O poderoso fundo soberano do país deveria ser o principal destino dos US$ 100 bilhões que o país pretendia levantar com a oferta inicial. Sem a operação, a Saudi Aramco foi instruída a comprar a participação de 70% que o fundo tinha na empresa petroquímica saudita Sabic. A Saudi Aramco vai emitir um bônus para pagar parte da transação com a Sabic, de US$ 70 bilhões, e vai dar início em breve a uma série de reuniões para investidores em cidades pelo mundo com o objetivo de promover o lançamento dos papéis, segundo informou Falih.
Produção será reduzida para 9,8 milhões de barris por dia em março, contra 11 milhões de barris em novembro
A venda da participação permite ao fundo soberano saudita de investimentos públicos (PIF, na sigla em inglês) levantar dinheiro com rapidez em um momento no qual as transferências que recebe Ministério das Finanças vem encolhendo. A economia saudita vem cambaleando desde a onda de queda dos preços do petróleo em 2014, que trouxe vários anos de medidas de austeridade no país.
Enquanto o reino lidava com a desaceleração, a morte do jornalista Jamal Khashoggi em 2018 desencadeou sua maior crise diplomática com o Ocidente desde os atentados de 11 de setembro de 2001 contra os EUA.
"Obviamente há uma espécie de nuvem que foi criada por esse incidente trágico e infeliz", disse Falih. "[Mas] ninguém está se afastando [...] Refuto essa crença de que as pessoas estejam evitando investir na Arábia Saudita."
Apesar dos comentários, há sinais de que autoridades sauditas estão preocupadas com a capacidade do país para atrair capital e conhecimento estrangeiros para impulsionar as reformas.
O país depara-se com outros problemas de mais curto prazo, como sua relação com os EUA, os aliado mais antigo e importante dos sauditas. O presidente americano Donald Trump apoiou a Arábia Saudita durante o caso Khashoggi, mas há muito tempo nutre animosidade em relação à Organização dos Países Exportadores de Petróleo (Opep), liderada pelos sauditas.
Projetos de lei que tornariam possível para o governo dos EUA processar países da Opep por manipular os preços do petróleo estão em discussão no Congresso americano e acredita-se que as chances de aprovação sejam as maiores até agora.
Falih disse acreditar que os EUA vão "fazer a coisa certa" e alertou que uma lei desse tipo poderia ser "prejudicial" para a economia mundial.
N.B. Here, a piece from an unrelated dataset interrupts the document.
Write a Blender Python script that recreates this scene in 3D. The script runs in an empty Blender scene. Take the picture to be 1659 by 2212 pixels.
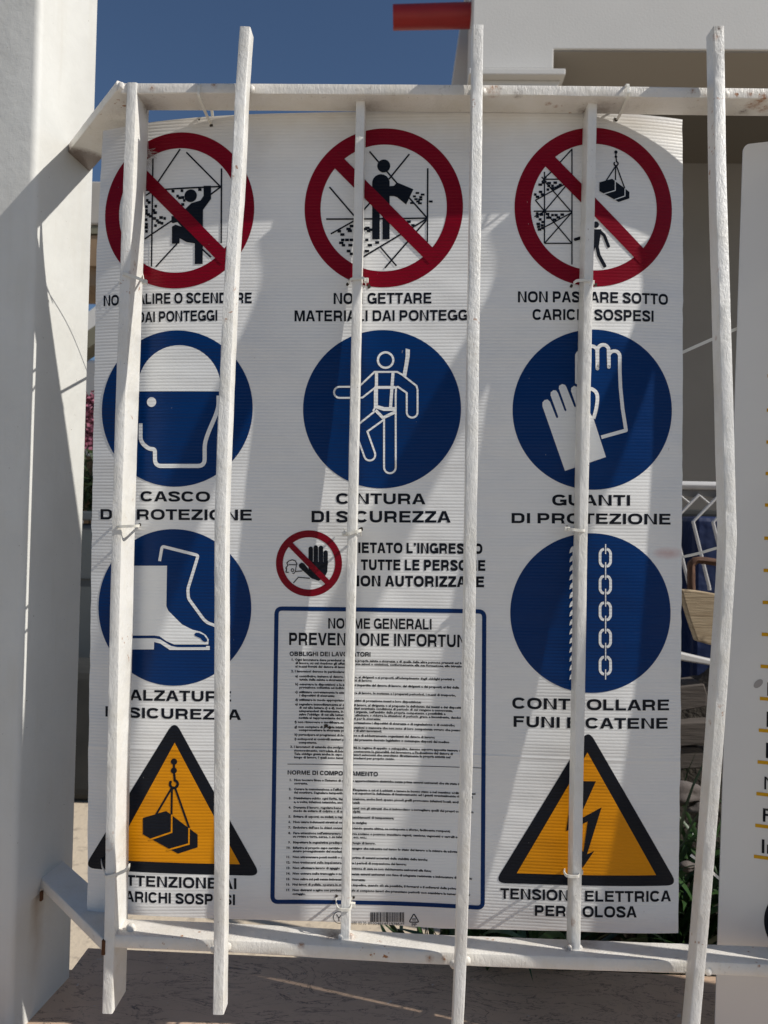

O mundo sofreria "irreparavelmente" se a Arábia Saudita perdesse a capacidade de elevar ou reduzir rapidamente a produção para equilibrar o mercado.
Arábia Saudita e Reino Unido têm encabeçado os planos dos principais produtores mundiais para restringir a oferta e elevar os preços, depois da queda na cotação de 40% no fim de 2018. O petróleo hoje é negociado em torno a US$ 60 o barril. O orçamento da Arábia Saudita baseia-se em uma cotação mais próxima a US$ 80 (ontem o barril do tipo Brent para entrega em abril fechou cotado a US$ 62,42, alta no dia de 1,48%).
Falih disse que o pais vai reduzir a produção para cerca de 9,8 milhões de barris por dia em março, em comparação aos mais de 11 milhões de barris diários produzidos em novembro. As exportações cairiam de 8,2 milhões para 6,9 milhões de barris diários, na comparação entre os mesmos períodos.